-- START --

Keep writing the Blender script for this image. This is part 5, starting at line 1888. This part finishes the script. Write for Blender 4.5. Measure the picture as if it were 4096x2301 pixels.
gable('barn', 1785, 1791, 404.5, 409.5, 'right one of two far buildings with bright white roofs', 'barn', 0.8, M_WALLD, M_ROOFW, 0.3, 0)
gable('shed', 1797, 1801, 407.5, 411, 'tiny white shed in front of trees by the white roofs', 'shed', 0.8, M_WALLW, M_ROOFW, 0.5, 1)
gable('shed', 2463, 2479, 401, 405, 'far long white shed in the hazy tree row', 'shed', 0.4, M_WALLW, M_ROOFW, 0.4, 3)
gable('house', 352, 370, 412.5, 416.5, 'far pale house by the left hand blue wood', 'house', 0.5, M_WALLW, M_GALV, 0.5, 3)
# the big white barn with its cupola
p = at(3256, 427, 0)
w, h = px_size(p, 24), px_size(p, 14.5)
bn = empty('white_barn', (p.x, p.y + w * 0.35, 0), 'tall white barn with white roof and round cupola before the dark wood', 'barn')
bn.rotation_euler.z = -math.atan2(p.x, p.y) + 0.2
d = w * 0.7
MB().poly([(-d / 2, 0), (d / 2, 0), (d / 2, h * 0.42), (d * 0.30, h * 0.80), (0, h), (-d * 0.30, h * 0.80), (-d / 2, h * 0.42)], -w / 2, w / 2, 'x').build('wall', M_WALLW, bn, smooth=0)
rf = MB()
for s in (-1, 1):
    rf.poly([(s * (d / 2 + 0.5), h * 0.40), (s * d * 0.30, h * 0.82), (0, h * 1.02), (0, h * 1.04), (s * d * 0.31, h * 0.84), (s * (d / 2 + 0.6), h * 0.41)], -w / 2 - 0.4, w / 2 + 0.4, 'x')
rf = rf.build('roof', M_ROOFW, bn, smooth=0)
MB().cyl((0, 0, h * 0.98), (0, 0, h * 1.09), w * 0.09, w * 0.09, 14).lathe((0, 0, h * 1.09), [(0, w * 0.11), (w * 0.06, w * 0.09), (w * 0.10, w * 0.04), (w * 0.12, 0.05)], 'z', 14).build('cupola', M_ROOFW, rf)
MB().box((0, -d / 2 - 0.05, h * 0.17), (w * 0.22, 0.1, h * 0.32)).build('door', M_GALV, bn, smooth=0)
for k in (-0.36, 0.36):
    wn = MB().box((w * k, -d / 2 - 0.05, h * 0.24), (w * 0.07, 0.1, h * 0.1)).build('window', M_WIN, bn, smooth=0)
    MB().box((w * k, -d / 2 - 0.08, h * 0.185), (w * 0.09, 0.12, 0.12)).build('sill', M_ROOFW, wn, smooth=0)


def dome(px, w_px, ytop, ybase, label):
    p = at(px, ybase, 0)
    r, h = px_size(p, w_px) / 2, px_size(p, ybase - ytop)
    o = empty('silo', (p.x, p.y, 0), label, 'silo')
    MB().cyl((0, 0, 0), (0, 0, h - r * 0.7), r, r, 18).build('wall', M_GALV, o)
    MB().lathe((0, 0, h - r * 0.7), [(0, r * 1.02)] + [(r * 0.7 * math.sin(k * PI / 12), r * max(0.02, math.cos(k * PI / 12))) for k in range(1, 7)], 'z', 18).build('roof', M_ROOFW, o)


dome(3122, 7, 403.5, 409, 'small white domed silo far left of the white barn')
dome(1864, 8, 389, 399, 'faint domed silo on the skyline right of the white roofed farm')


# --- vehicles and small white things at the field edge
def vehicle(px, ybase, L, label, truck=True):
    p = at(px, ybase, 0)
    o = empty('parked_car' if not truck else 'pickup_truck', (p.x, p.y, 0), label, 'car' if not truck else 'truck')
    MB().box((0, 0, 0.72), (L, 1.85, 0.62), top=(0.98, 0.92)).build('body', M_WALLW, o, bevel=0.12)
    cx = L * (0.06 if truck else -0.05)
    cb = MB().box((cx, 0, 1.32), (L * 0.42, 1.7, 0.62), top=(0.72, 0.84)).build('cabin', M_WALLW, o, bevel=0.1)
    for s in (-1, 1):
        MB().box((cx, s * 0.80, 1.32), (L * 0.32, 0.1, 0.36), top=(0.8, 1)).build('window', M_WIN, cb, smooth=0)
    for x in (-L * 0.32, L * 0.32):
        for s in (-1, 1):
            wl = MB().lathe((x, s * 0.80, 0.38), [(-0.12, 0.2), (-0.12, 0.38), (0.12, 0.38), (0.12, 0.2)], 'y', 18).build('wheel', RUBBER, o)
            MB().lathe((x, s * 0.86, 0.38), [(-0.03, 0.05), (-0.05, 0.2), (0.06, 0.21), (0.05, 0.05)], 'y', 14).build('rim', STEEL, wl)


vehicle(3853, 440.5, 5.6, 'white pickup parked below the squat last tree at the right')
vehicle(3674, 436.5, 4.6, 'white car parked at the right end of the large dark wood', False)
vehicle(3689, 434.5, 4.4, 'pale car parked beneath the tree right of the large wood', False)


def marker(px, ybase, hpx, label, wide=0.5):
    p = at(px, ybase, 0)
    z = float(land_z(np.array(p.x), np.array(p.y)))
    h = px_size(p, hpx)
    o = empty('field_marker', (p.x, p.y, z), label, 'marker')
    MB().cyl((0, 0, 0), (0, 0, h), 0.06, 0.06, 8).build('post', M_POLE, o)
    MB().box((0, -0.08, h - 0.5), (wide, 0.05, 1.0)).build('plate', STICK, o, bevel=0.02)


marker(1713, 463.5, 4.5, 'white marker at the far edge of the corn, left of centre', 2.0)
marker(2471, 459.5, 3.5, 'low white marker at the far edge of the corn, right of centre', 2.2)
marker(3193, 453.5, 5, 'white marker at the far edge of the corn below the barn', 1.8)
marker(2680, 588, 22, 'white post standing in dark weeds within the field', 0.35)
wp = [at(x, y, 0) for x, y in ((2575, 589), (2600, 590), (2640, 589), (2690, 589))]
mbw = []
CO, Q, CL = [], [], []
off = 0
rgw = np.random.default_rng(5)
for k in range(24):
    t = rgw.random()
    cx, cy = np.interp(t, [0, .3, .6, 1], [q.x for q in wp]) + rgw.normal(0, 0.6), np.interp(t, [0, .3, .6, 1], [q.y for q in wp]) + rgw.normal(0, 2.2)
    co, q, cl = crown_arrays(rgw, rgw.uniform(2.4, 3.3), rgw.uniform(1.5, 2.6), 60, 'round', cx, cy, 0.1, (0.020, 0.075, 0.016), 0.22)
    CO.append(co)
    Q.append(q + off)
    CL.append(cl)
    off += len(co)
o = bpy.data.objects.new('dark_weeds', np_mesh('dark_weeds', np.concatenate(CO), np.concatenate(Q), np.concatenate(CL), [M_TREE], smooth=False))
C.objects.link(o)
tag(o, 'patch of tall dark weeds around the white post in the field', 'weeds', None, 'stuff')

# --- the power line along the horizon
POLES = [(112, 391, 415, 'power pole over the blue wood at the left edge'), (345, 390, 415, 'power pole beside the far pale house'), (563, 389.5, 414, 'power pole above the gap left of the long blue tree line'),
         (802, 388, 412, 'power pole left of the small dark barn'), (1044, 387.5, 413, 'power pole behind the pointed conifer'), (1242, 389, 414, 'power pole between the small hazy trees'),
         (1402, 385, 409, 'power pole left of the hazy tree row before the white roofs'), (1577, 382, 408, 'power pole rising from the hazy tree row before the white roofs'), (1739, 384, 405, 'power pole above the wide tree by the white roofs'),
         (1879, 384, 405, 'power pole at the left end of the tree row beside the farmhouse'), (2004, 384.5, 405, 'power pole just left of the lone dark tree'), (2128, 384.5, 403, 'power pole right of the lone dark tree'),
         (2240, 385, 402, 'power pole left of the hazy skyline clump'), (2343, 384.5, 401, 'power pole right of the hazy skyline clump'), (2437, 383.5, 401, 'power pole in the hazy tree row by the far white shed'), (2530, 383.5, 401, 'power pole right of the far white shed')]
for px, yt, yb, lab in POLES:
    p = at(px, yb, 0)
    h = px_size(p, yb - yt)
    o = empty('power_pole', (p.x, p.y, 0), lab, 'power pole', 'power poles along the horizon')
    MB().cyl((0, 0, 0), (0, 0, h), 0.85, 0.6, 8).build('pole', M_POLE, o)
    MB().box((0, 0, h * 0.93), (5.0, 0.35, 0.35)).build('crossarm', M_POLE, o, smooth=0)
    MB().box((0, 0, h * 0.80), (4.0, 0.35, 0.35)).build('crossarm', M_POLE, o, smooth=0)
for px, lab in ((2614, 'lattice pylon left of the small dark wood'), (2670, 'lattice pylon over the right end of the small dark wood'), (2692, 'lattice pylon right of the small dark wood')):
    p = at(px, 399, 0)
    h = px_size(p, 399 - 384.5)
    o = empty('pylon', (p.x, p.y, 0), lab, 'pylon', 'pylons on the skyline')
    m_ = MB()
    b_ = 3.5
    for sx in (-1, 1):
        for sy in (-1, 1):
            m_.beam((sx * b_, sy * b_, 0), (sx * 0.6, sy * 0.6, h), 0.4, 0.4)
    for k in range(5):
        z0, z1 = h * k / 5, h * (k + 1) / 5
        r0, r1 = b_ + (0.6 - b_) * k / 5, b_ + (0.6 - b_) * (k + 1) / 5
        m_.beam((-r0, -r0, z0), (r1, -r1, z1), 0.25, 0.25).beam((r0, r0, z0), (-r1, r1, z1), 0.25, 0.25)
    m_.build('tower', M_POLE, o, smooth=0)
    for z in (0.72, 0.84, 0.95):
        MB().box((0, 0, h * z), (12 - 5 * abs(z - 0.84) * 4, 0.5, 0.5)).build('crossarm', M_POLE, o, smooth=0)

-- END --

Written request
Retype only the lines running from the top of the listing to the line that holds "MB().box((w * k, -d / 2 - 0.08, h", both ends included.

Output for this task
Keep writing the Blender script for this image. This is part 5, starting at line 1888. This part finishes the script. Write for Blender 4.5. Measure the picture as if it were 4096x2301 pixels.
gable('barn', 1785, 1791, 404.5, 409.5, 'right one of two far buildings with bright white roofs', 'barn', 0.8, M_WALLD, M_ROOFW, 0.3, 0)
gable('shed', 1797, 1801, 407.5, 411, 'tiny white shed in front of trees by the white roofs', 'shed', 0.8, M_WALLW, M_ROOFW, 0.5, 1)
gable('shed', 2463, 2479, 401, 405, 'far long white shed in the hazy tree row', 'shed', 0.4, M_WALLW, M_ROOFW, 0.4, 3)
gable('house', 352, 370, 412.5, 416.5, 'far pale house by the left hand blue wood', 'house', 0.5, M_WALLW, M_GALV, 0.5, 3)
# the big white barn with its cupola
p = at(3256, 427, 0)
w, h = px_size(p, 24), px_size(p, 14.5)
bn = empty('white_barn', (p.x, p.y + w * 0.35, 0), 'tall white barn with white roof and round cupola before the dark wood', 'barn')
bn.rotation_euler.z = -math.atan2(p.x, p.y) + 0.2
d = w * 0.7
MB().poly([(-d / 2, 0), (d / 2, 0), (d / 2, h * 0.42), (d * 0.30, h * 0.80), (0, h), (-d * 0.30, h * 0.80), (-d / 2, h * 0.42)], -w / 2, w / 2, 'x').build('wall', M_WALLW, bn, smooth=0)
rf = MB()
for s in (-1, 1):
    rf.poly([(s * (d / 2 + 0.5), h * 0.40), (s * d * 0.30, h * 0.82), (0, h * 1.02), (0, h * 1.04), (s * d * 0.31, h * 0.84), (s * (d / 2 + 0.6), h * 0.41)], -w / 2 - 0.4, w / 2 + 0.4, 'x')
rf = rf.build('roof', M_ROOFW, bn, smooth=0)
MB().cyl((0, 0, h * 0.98), (0, 0, h * 1.09), w * 0.09, w * 0.09, 14).lathe((0, 0, h * 1.09), [(0, w * 0.11), (w * 0.06, w * 0.09), (w * 0.10, w * 0.04), (w * 0.12, 0.05)], 'z', 14).build('cupola', M_ROOFW, rf)
MB().box((0, -d / 2 - 0.05, h * 0.17), (w * 0.22, 0.1, h * 0.32)).build('door', M_GALV, bn, smooth=0)
for k in (-0.36, 0.36):
    wn = MB().box((w * k, -d / 2 - 0.05, h * 0.24), (w * 0.07, 0.1, h * 0.1)).build('window', M_WIN, bn, smooth=0)
    MB().box((w * k, -d / 2 - 0.08, h * 0.185), (w * 0.09, 0.12, 0.12)).build('sill', M_ROOFW, wn, smooth=0)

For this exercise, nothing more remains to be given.